Cyber security is a disaster waiting to happen for small businesses and they need practical advice to stay out of trouble, said the chair of the Council of Small Business Organisations of Australia.
“How much of a problem is it for small business? It’s absolutely there,” said Matthew Addison, who is also executive director of the Institute of Certified Bookkeepers. “It’s not a problem until you get hit. And then when once you’ve got hit …”
Mr Addison said awareness of the issue was high, but it was easy for a small business to overlook the dangers until it was too late.
“From a small business angle, each small business person, it’s a real stretch of their thinking. I can either go and make sales, or I can worry about cybersecurity,” Mr Addison said.
Speaking on the latest Accountants Daily podcast, Mr Addison cited the example of one ICB member who experienced months of disruption after a security breach.
“It actually didn’t cost them any dollars but because they’d been hacked, their emails had been hacked. They had to totally reconfigure and advise all their clients, and advise the regulators they deal with,” Mr Addison said.
“You and I both hear about the small business that still clicks on the link that they thought was legit. They still take the phone call that feels like it’s from the tax office.
“So it’s real, then the question is, how do we prevent it becoming a real issue for small business?”
The recent budget allocated $9.9 billion over 10 years for cyber security with much of the money directed to high-level defence programs to protect Australia as a whole.
Mr Addison welcomed the initiative, but said small business was crying out for nuts-and-bolts advice.
“I think we’re all aware, but we don’t know what it means or, more to the point, we don’t know what to do about it. I’m looking for that: how-tos,” Mr Addison said.
“So what we need is a series of solutions by the intermediaries, those advisers that already help small business, empower them to put cyber security techniques in place.
“How do I protect my email? How do I protect my website? How do I protect my bank accounts? The how-to solutions is what I’m hoping some of that budget initiative will go towards.
“What’s the how-to? What does it mean to be at a cyber risk? Or what do I have to do to actually be in a cyber security environment?”
Mr Addison said e-invoicing was recent advance that went hand in hand with cyber security, and he urged small businesses to adopt the system.
“This is a better use of a secure digital channel for my business to send your business an invoice – not just a PDF, not just an email that could be intercepted and could have the bank account details changed – it’s a secure digital channel,” Mr Addison said.
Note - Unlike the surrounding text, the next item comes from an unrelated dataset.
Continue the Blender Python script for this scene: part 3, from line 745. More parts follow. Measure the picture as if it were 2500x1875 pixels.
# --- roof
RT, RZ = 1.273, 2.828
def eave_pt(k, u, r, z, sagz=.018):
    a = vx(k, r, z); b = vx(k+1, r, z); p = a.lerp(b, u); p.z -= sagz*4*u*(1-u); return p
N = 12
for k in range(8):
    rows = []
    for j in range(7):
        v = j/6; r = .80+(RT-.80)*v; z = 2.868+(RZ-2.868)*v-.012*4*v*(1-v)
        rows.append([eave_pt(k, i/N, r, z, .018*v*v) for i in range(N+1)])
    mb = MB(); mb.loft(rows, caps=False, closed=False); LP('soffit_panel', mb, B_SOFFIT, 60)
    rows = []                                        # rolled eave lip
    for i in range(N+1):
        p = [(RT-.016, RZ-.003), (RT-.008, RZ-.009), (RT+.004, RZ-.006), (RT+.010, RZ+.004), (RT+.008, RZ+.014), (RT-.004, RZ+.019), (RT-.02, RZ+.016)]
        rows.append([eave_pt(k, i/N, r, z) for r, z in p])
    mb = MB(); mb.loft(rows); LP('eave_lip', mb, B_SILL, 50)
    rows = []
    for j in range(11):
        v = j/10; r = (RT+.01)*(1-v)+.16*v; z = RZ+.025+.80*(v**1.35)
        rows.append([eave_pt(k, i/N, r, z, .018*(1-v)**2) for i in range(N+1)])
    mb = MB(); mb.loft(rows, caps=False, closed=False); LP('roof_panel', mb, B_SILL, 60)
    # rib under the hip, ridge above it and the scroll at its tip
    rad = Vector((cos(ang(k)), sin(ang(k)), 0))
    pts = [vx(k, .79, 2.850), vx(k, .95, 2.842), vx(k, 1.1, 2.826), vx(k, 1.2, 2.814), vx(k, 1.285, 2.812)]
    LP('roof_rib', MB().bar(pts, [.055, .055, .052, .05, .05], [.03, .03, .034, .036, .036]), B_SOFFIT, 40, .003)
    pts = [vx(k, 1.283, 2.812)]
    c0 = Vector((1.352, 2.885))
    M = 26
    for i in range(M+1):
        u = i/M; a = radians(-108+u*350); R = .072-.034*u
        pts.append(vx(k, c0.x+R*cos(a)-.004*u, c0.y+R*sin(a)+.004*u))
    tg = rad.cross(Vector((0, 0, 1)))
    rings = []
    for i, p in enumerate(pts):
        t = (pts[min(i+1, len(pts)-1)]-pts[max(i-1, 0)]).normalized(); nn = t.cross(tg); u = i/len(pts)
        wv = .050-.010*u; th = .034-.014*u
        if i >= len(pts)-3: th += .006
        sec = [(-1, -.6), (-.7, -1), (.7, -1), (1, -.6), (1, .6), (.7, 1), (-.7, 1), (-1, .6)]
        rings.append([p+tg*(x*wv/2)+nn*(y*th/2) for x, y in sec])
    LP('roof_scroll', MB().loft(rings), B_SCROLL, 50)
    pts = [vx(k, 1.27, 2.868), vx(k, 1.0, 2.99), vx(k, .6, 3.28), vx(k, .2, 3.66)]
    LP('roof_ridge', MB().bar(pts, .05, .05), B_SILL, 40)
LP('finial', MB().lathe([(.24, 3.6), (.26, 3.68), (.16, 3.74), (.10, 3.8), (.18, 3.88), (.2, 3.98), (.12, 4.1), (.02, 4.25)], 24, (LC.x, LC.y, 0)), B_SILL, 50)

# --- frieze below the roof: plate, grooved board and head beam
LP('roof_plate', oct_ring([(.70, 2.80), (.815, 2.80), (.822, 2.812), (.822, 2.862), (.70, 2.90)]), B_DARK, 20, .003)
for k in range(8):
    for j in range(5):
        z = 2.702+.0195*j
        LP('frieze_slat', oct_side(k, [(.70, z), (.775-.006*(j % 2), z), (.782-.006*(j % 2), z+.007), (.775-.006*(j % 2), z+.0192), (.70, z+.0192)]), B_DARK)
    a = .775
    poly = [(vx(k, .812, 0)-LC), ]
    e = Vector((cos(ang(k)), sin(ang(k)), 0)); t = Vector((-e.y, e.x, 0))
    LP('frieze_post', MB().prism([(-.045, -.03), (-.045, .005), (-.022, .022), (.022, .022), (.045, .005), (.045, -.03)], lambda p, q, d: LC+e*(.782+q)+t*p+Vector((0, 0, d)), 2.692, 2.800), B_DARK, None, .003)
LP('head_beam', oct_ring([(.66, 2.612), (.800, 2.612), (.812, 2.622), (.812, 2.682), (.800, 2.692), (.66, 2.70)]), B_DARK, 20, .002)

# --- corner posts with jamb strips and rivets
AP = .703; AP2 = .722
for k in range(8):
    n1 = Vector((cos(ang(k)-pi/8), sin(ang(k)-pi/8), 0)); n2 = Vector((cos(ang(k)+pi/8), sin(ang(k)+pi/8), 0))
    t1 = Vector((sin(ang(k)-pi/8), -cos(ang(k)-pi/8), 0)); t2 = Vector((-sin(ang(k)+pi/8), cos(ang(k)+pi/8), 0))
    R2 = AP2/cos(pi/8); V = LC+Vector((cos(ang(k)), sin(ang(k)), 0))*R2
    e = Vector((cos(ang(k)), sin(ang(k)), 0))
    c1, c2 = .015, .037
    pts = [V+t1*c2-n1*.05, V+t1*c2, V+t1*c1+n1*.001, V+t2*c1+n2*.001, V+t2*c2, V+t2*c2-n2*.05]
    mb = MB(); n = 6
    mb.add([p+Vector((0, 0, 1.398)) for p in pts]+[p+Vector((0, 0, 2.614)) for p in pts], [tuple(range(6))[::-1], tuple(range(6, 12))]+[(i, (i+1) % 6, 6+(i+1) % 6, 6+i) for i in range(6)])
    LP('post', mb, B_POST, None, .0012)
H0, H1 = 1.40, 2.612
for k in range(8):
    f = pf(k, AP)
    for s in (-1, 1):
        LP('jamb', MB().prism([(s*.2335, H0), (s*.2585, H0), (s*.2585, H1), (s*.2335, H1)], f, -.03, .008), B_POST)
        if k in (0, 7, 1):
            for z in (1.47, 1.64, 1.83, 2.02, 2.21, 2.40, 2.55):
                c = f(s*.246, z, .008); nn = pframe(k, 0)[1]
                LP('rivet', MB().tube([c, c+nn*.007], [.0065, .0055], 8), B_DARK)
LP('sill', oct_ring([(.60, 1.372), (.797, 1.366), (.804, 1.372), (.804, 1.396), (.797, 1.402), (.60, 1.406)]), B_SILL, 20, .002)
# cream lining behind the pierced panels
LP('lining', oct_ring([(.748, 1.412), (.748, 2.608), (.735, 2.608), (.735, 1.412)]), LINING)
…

“From my natural business accounting software I push the ‘send this by e-invoicing’. You, as the receiver of that invoice, has also got to subscribe into the e-invoicing system, be a receiver of the invoices, and it comes to you as data.
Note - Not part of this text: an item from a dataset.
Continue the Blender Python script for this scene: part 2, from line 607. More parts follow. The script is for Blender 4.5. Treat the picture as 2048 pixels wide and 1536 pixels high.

“That data is received straight into your accounting system. You see it in your inbox and you approve it as a valid invoice.
“It’s a better world.”
He said although the ATO was a strong advocate of the system, it had no visibility of e-invoicing transactions.
Despite its advantages, he said universal adoption of e-invoicing was still some way off.
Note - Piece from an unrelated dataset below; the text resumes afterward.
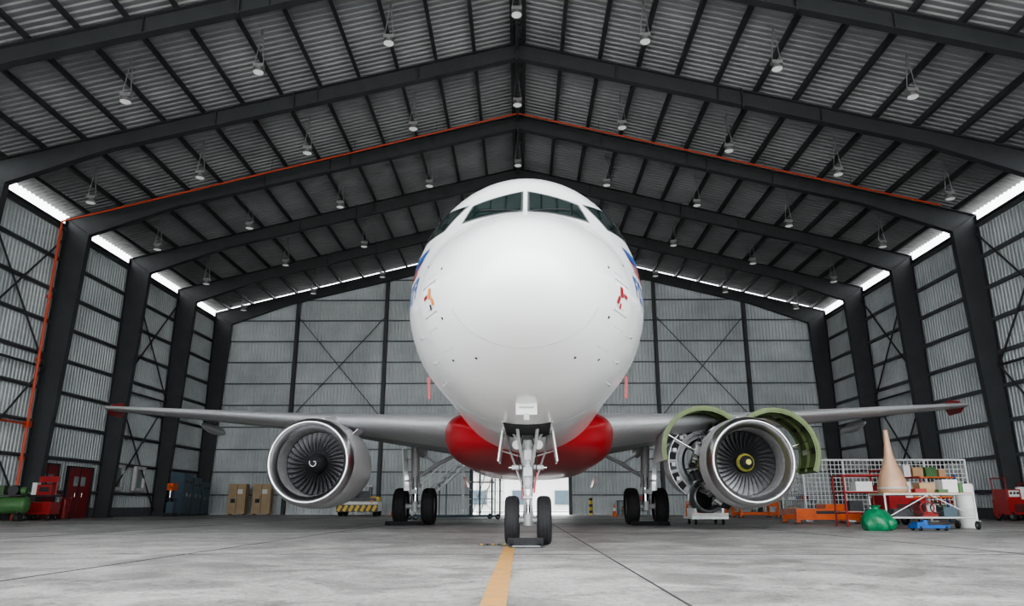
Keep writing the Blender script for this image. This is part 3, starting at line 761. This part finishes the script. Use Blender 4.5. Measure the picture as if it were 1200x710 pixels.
# right side: mesh cage fence
b=MB(); x0,x1=11.3,17.8; 
nx=40
for i in range(nx+1): b.cyl((x0+(x1-x0)*i/nx,0,.15),(x0+(x1-x0)*i/nx,0,2.35),.016,'wmesh',n=5)
for j in range(14): z=.15+2.2*j/13; b.cyl((x0,0,z),(x1,0,z),.016,'wmesh',n=5)
for i in range(5): x=x0+(x1-x0)*i/4; b.box((x,0,1.2),(.07,.07,2.4),'wmesh'); b.box((x,0,.02),(.3,.5,.04),'wmesh')
for z in(.15,2.38): b.box(((x0+x1)/2,0,z),(x1-x0,.06,.06),'wmesh')
for i in range(14): b.cyl((x0,.2*i,.15),(x0,.2*i,2.35),.013,'wmesh',n=5)
for j in range(14): z=.15+2.2*j/13; b.cyl((x0,0,z),(x0,2.6,z),.013,'wmesh',n=5)
b.box((x0,2.6,1.2),(.06,.06,2.4),'wmesh')
b.obj('mesh_cage_fence',loc=(0,30.5,0))
def ostand(loc,w,d,h,rz_=0,top='orange'):
    b=MB()
    for x in(-w/2,w/2):
        for y in(-d/2,d/2):
            b.box((x,y,h/2),(.12,.12,h),'orange'); b.box((x,y,.02),(.22,.22,.04),'dark')
    for y in(-d/2,d/2): b.box((0,y,h-.12),(w,.1,.24),top); b.box((0,y,.2),(w,.08,.14),'orange')
    for x in(-w/2,0,w/2): b.box((x,0,h-.1),(.1,d,.2),'orange')
    b.box((0,-d/2-.06,h-.12),(w*.4,.02,.1),'dark')
    b.box((w*.2,0,h+.08),(w*.35,d*.6,.16),'orange')
    b.obj('engine_stand',loc=loc,rotz=rz_)
ostand((10.7,27.6,0),2.1,1.4,.5); ostand((12.3,40.5,0),1.9,1.5,.8); ostand((10.0,41.5,0),1.7,1.4,.85,.1)
b=MB()
b.lathe([(-.6,.42),(-.58,.5),(-.2,.56),(.3,.5),(.6,.42),(.6,.36),(.2,.42),(-.2,.46),(-.58,.43),(-.6,.42)],(0,0,.88),'hub','Y',36)
b.lathe([(.3,.42),(.3,.001)],(0,0,.88),'black','Y',36)
b.box((0,0,.22),(1.2,1.3,.08),'mesh')
for x in(-.45,.45):
    b.box((x,0,.38),(.08,1.1,.28),'mesh')
    for y in(-.5,.5): b.wheel((x,y,.1),.1,.06)
b.box((0,-.62,.3),(1.2,.05,.14),'lwhite')
b.obj('exhaust_nozzle_dolly',loc=(6.2,25.9,0))
# work cart
b=MB()
L=2.3
for x in(-L/2,L/2):
    for y in(-.5,.5): b.cyl((x,y,.2),(x,y,.92),.025,'mesh',n=8); b.wheel((x,y,.11),.11,.06); 
for z in(.3,.9):
    for y in(-.5,.5): b.cyl((-L/2,y,z),(L/2,y,z),.025,'mesh',n=8)
    for x in(-L/2,0,L/2): b.cyl((x,-.5,z),(x,.5,z),.02,'mesh',n=8)
b.box((-.0,0,.93),(L,1.0,.03),'wood'); b.box((0,0,.3),(L,.9,.02),'mesh')
b.cyl((-L/2,-.5,.3),(0,-.5,.9),.015,'mesh'); b.cyl((L/2,-.5,.3),(0,-.5,.9),.015,'mesh')
b.box((.2,.1,1.08),(.4,.35,.26),'wood'); b.box((.75,0,1.12),(.4,.4,.34),'lwhite'); b.box((-.1,-.2,1.0),(.3,.25,.1),'redm'); b.box((.45,-.3,.99),(.25,.2,.08),'dgreen')
b.box((-.6,0,.42),(.5,.5,.22),'dark'); b.box((.1,0,.38),(.4,.5,.14),'redm'); b.box((.7,.1,.44),(.35,.4,.26),'bluegrey')
b.cyl((1.0,-.2,.94),(1.0,-.2,1.2),.06,'dgreen')
for q in range(3):
    hose=[(-.3+.25*q+(.2-.02*q)*math.cos(a),-.42,.55+(.18-.02*q)*math.sin(a)) for a in [2*PI*i/18 for i in range(19)]]; b.tube(hose,.018,['tyre','redm','tyre'][q],6)
b.obj('work_cart',loc=(10.85,20.9,0),rotz=-.04)
b=MB(); b.lathe([(0,.36),(.03,.38),(.12,.385),(.3,.36),(.5,.28),(.75,.185),(1.0,.12),(1.3,.085),(1.6,.065),(1.68,.06),(1.69,.045),(1.69,.001)],(0,0,0),'cone','Z',40)
b.lathe([(.0,.37),(0,.001)],(0,0,0),'cone','Z',40); b.lathe([(.1,.388),(.12,.392),(.14,.388)],(0,0,0),'seam','Z',40)
b.obj('exhaust_plug_cone',loc=(10.15,20.9,.95))
b=MB(); b.lathe([(0,.001),(0,.24),(.04,.26),(.5,.26),(.52,.27),(.54,.26),(1.15,.26),(1.2,.23),(1.2,.001)],(0,0,0),'lwhite','Z',32); b.cyl((.1,0,1.2),(.1,0,1.26),.04,'dark')
b.obj('white_drum',loc=(12.45,21.6,0))
# green bag
b=MB(); n=28; rows=[]
rnd=random.Random(8)
ph=[rnd.uniform(0,6) for _ in range(6)]
for j in range(15):
    u=j/14; z=.62*u**.9; r=.36*math.sin(PI*min(.93,.35+u*.62))**.75*(1 if j else .9)
    if u>.85: r=.07+.06*(u-.85)/.15
    rows.append([Vector((r*(1+.12*math.sin(5*a+ph[0]+3*u)+.07*math.sin(9*a+ph[1]+7*u))*math.cos(a),r*(1+.1*math.sin(4*a+ph[2]+4*u)+.07*math.sin(11*a+ph[3]))*math.sin(a),z)) for a in [2*PI*i/n for i in range(n)]])
b.loft(rows,'bag'); 
b.sphere((.26,-.15,.17),.18,'bag',14,(1,.8,.93)); b.sphere((-.22,-.1,.15),.16,'bag',14,(1,.8,.92))
b.obj('green_rubbish_bag',loc=(9.0,19.6,0))
b=MB(); b.box((0,0,.1),(.9,.35,.08),'blue')
for x in(-.35,.35):
    for y in(-.15,.15): b.wheel((x,y,.06),.06,.05)
b.cyl((-.1,0,.1),(-.1,0,.26),.08,'blue'); b.tube([(.4,0,.13),(.75,0,.2)],.02,'dark'); b.tube([(.75,-.12,.2),(.75,.12,.2)],.02,'dark'); b.box((-.3,0,.17),(.2,.25,.08),'blue')
b.obj('floor_jack',loc=(10.3,19.6,0),rotz=.15)
def redunit(loc,r,s=1.0):
    b=MB()
    b.box((0,0,.55),(1.3,.9,.6),'redm'); b.box((-.3,0,1.05),(.6,.8,.4),'redm'); b.box((-.3,-.41,1.08),(.45,.02,.25),'lwhite')
    for i in range(3): b.cyl((-.45+.15*i,-.43,1.1),(-.45+.15*i,-.45,1.1),.05,'dark',n=12)
    b.cyl((.35,0,.85),(.35,0,1.35),.18,'lwhite'); b.tube([(.6,.4,.8),(.6,.4,1.5),(.6,-.4,1.5),(.6,-.4,.8)],.025,'redm')
    b.tube([(-.6,.4,.8),(-.6,.4,1.7),(-.6,-.4,1.7),(-.6,-.4,.8)],.025,'redm')
    b.box((0,-.46,.5),(.8,.02,.3),'dark')
    for i in range(5): b.box((0,-.475,.4+i*.05),(.75,.01,.015),'redm')
    for x in(-.5,.5):
        for y in(-.4,.4): b.wheel((x,y,.18),.18,.1)
    b.tube([(-.65,0,.3),(-.95,-.1,.12),(-1.1,-.1,.4)],.03,'redm')
    hose=[(.2+.25*math.cos(a),-.55,.5+.25*math.sin(a)) for a in [2*PI*i/16 for i in range(17)]]; b.tube(hose,.025,'tyre',6)
    b.obj('hydraulic_power_cart',loc=loc,rotz=r)
redunit((12.2,24.9,0),.2); redunit((20.5,32,0),.1); redunit((20.5,37,0),.0)
b=MB()
for x in(-1.2,1.2):
    for y in(-.35,.35): b.box((x,y,.85),(.05,.05,1.7),'blue')
for z in(.2,.9,1.6): b.box((0,0,z),(2.5,.75,.04),'orange')
rnd=random.Random(5)
for z in(.22,.92,1.62):
    x=-1.05
    while x<1.0:
        w=rnd.uniform(.2,.45);h=rnd.uniform(.2,.42); b.box((x+w/2,0,z+h/2),(w*.9,.5,h),rnd.choice(['lwhite','wood','redm','dgreen','lwhite','blue'])); x+=w+.05
b.obj('parts_shelf',loc=(14.6,28.2,0))
b=MB()
for x in(-.6,.6):
    for y in(-.4,.4): b.cyl((x,y,0),(x,y,1.5),.03,'redm')
for z in(.4,1.0,1.5):
    for y in(-.4,.4): b.cyl((-.6,y,z),(.6,y,z),.025,'redm')
    for x in(-.6,.6): b.cyl((x,-.4,z),(x,.4,z),.025,'redm')
b.box((0,0,.42),(1.2,.8,.03),'mesh'); b.box((0,0,1.02),(1.2,.8,.03),'mesh'); b.box((.1,0,1.18),(.5,.4,.28),'lwhite'); b.box((-.2,0,.6),(.4,.4,.3),'dark')
b.obj('red_tube_rack',loc=(10.4,23.6,0))
for x,y in((5.3,43.5),(-7.5,45)):
    b=MB(); b.box((0,0,.02),(.38,.38,.04),'orange'); b.lathe([(.04,.14),(.3,.09),(.48,.055),(.7,.02),(.7,.001)],(0,0,0),'orange','Z',20,kf=lambda j:'lwhite' if j==1 else 'orange'); b.obj('traffic_cone',loc=(x,y,0))
b=MB(); b.cyl((0,0,0),(0,0,1.1),.12,'yellow') 
for z in(.2,.6,1.0): b.cyl((0,0,z-.08),(0,0,z+.08),.123,'dark')
b.obj('safety_bollard',loc=(4.6,50.5,0))
for x in(7.5,14.5,18.5):
    b=MB(); b.box((0,0,.9),(2.2,.8,.06),'bluegrey')
    for dx in(-1,1):
        for dy in(-.33,.33): b.box((dx,dy,.44),(.06,.06,.88),'bluegrey')
    b.box((0,.1,.25),(2,.6,.03),'bluegrey'); b.box((.4,0,1.08),(.5,.4,.3),'redm'); b.box((-.5,0,1.03),(.4,.35,.2),'lwhite'); b.cyl((0,0,.93),(0,0,1.25),.08,'blue'); b.box((-.4,.1,.42),(.6,.5,.3),'wood')
    b.obj('workbench',loc=(x,51.3,0))

# ------------------------------------------------------------------ light
w=bpy.data.worlds.new('overcast'); S.world=w; w.use_nodes=True
bg=w.node_tree.nodes['Background']; bg.inputs[0].default_value=(.96,.985,1,1); bg.inputs[1].default_value=5.4
sun=bpy.data.lights.new('sun','SUN'); sun.energy=6; sun.angle=.05; so=bpy.data.objects.new('sun',sun); S.collection.objects.link(so)
so.rotation_euler=(-math.radians(32),0,.15)
S.view_settings.view_transform='AgX'
S.view_settings.look='AgX - Medium High Contrast'
# ------------------------------------------------------------------ camera
cam=bpy.data.cameras.new('camera'); co=bpy.data.objects.new('camera',cam); S.collection.objects.link(co)
co.location=(0,0,.62); co.rotation_euler=(math.radians(90+15.3),0,math.radians(.66))
cam.sensor_width=36; cam.lens=25.98; cam.clip_end=500
S.camera=co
“I don’t think it’s a quick journey. It’s a hard one to demand or make compulsory,” Mr Addison said.
And while the system could streamline invoicing to a point, he was an advocate of human sign-offs before payment.
“A human needs to approve that invoice, approve it’s the right amount, and there’s got to be a conscious decision to pay it,” he said.
“So I really struggle with those that talk about, ‘Oh, this is flow-through automation, the bill will just come in and get paid straight away.’
“Well hang on, somebody’s got to be in control of what gets paid.”